▸ INSTRUCTION
Reproduce the material word for word; the images stay out.

▸ DATA EXTRACT
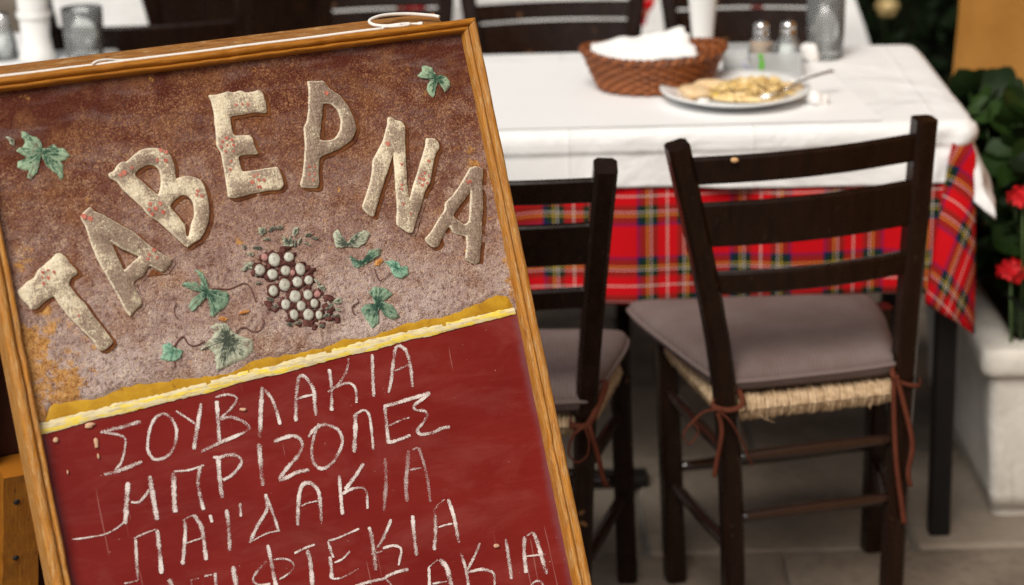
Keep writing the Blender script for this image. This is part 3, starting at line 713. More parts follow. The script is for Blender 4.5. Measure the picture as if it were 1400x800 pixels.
def chair(label, base, J, rails, rungs=True, seat_z=0.428, nwrap=44, group=CH, bow=0.024, post=0.034, chip=None):
    """J: RL, RR polylines (foot, seat, top) and FL, FR (foot, top) in world coordinates"""
    base = Vector(base); root = thing("chair", label, "chair", base, group)
    RL, RR, FL, FR = ([Vector(p)-base for p in J[k]] for k in ("RL", "RR", "FL", "FR"))
    across = (RR[1]-RL[1]).normalized(); back = Vector((across.y, -across.x, 0)).normalized()
    if back.dot(FL[0]-RL[0]) > 0: back = -back
    for pts in (RL, RR):
        m = MB(); path = smooth_path(pts, 6)
        m.rod(path, [post*lerp(0.95, 1.0, i/12) for i in range(len(path))], 0.036, across, 0.006); obj("back_post", m, "dark_wood", root)
    for pts in (FL, FR):
        m = MB(); m.rod(pts, 0.034, 0.036, across, 0.006); obj("front_leg", m, "dark_wood", root)
    def axis(pts):
        def f(z):
            for a, b in zip(pts, pts[1:]):
                if z <= b.z: return a.lerp(b, max(0, (z-a.z)/(b.z-a.z)))
            return pts[-1].copy()
        return f
    fRL, fRR, fFL, fFR = axis(smooth_path(RL, 6)), axis(smooth_path(RR, 6)), axis(FL), axis(FR)
    for z0, z1 in rails:
        m = MB(); slat(m, fRL, fRR, z0, z1, bow, back=back); obj("back_slat", m, "dark_wood", root)
    def rung(fa, fb, z, r=0.0095, sink=0.0):
        a, b = fa(z), fb(z); m = MB(); n = 10
        m.tube([a.lerp(b, i/n) for i in range(n+1)], [r*(0.85+0.3*sin(pi*i/n)) for i in range(n+1)], 10); obj("rung", m, "polished_wood", root)
    for z in (0.332, 0.230): rung(fRL, fRR, z)
    for z in (0.335, 0.175): rung(fRL, fFL, z); rung(fRR, fFR, z)
    for z in (0.20,): rung(fFL, fFR, z)
    C = [fRL(seat_z-.015), fRR(seat_z-.015), fFR(seat_z-.015), fFL(seat_z-.015)]
    cen = sum(C, Vector())/4
    rush_seat("rush_seat", [c.lerp(cen, 0.03) for c in C], root, nwrap=nwrap)
    if chip:
        m = MB(); m.blob(Vector(chip)-base, (0.0062, 0.004, 0.0042), 10, 6, .25, 3, 200); obj('wood_chip', m, 'chip_bare', root)
    return root
RAILS = ((0.797, 0.840), (0.694, 0.766), (0.614, 0.651))
# right front chair
chair("dark ladder back chair with a chipped top slat, in front of the plate of food", (0.475, 3.55, 0),
      dict(RL=[(0.343, 3.385, 0), (0.325, 3.388, 0.45), (0.2465, 3.316, 0.862)], RR=[(0.604, 3.458, 0), (0.614, 3.458, 0.45), (0.630, 3.436, 0.862)],
           FL=[(0.268, 3.655, 0), (0.255, 3.70, 0.455)], FR=[(0.622, 3.76, 0), (0.625, 3.75, 0.455)]), RAILS, chip=(0.331, 3.315, 0.837))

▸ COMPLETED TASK
Keep writing the Blender script for this image. This is part 3, starting at line 713. More parts follow. The script is for Blender 4.5. Measure the picture as if it were 1400x800 pixels.
def chair(label, base, J, rails, rungs=True, seat_z=0.428, nwrap=44, group=CH, bow=0.024, post=0.034, chip=None):
    """J: RL, RR polylines (foot, seat, top) and FL, FR (foot, top) in world coordinates"""
    base = Vector(base); root = thing("chair", label, "chair", base, group)
    RL, RR, FL, FR = ([Vector(p)-base for p in J[k]] for k in ("RL", "RR", "FL", "FR"))
    across = (RR[1]-RL[1]).normalized(); back = Vector((across.y, -across.x, 0)).normalized()
    if back.dot(FL[0]-RL[0]) > 0: back = -back
    for pts in (RL, RR):
        m = MB(); path = smooth_path(pts, 6)
        m.rod(path, [post*lerp(0.95, 1.0, i/12) for i in range(len(path))], 0.036, across, 0.006); obj("back_post", m, "dark_wood", root)
    for pts in (FL, FR):
        m = MB(); m.rod(pts, 0.034, 0.036, across, 0.006); obj("front_leg", m, "dark_wood", root)
    def axis(pts):
        def f(z):
            for a, b in zip(pts, pts[1:]):
                if z <= b.z: return a.lerp(b, max(0, (z-a.z)/(b.z-a.z)))
            return pts[-1].copy()
        return f
    fRL, fRR, fFL, fFR = axis(smooth_path(RL, 6)), axis(smooth_path(RR, 6)), axis(FL), axis(FR)
    for z0, z1 in rails:
        m = MB(); slat(m, fRL, fRR, z0, z1, bow, back=back); obj("back_slat", m, "dark_wood", root)
    def rung(fa, fb, z, r=0.0095, sink=0.0):
        a, b = fa(z), fb(z); m = MB(); n = 10
        m.tube([a.lerp(b, i/n) for i in range(n+1)], [r*(0.85+0.3*sin(pi*i/n)) for i in range(n+1)], 10); obj("rung", m, "polished_wood", root)
    for z in (0.332, 0.230): rung(fRL, fRR, z)
    for z in (0.335, 0.175): rung(fRL, fFL, z); rung(fRR, fFR, z)
    for z in (0.20,): rung(fFL, fFR, z)
    C = [fRL(seat_z-.015), fRR(seat_z-.015), fFR(seat_z-.015), fFL(seat_z-.015)]
    cen = sum(C, Vector())/4
    rush_seat("rush_seat", [c.lerp(cen, 0.03) for c in C], root, nwrap=nwrap)
    if chip:
        m = MB(); m.blob(Vector(chip)-base, (0.0062, 0.004, 0.0042), 10, 6, .25, 3, 200); obj('wood_chip', m, 'chip_bare', root)
    return root
RAILS = ((0.797, 0.840), (0.694, 0.766), (0.614, 0.651))
# right front chair
chair("dark ladder back chair with a chipped top slat, in front of the plate of food", (0.475, 3.55, 0),
      dict(RL=[(0.343, 3.385, 0), (0.325, 3.388, 0.45), (0.2465, 3.316, 0.862)], RR=[(0.604, 3.458, 0), (0.614, 3.458, 0.45), (0.630, 3.436, 0.862)],
           FL=[(0.268, 3.655, 0), (0.255, 3.70, 0.455)], FR=[(0.622, 3.76, 0), (0.625, 3.75, 0.455)]), RAILS, chip=(0.331, 3.315, 0.837))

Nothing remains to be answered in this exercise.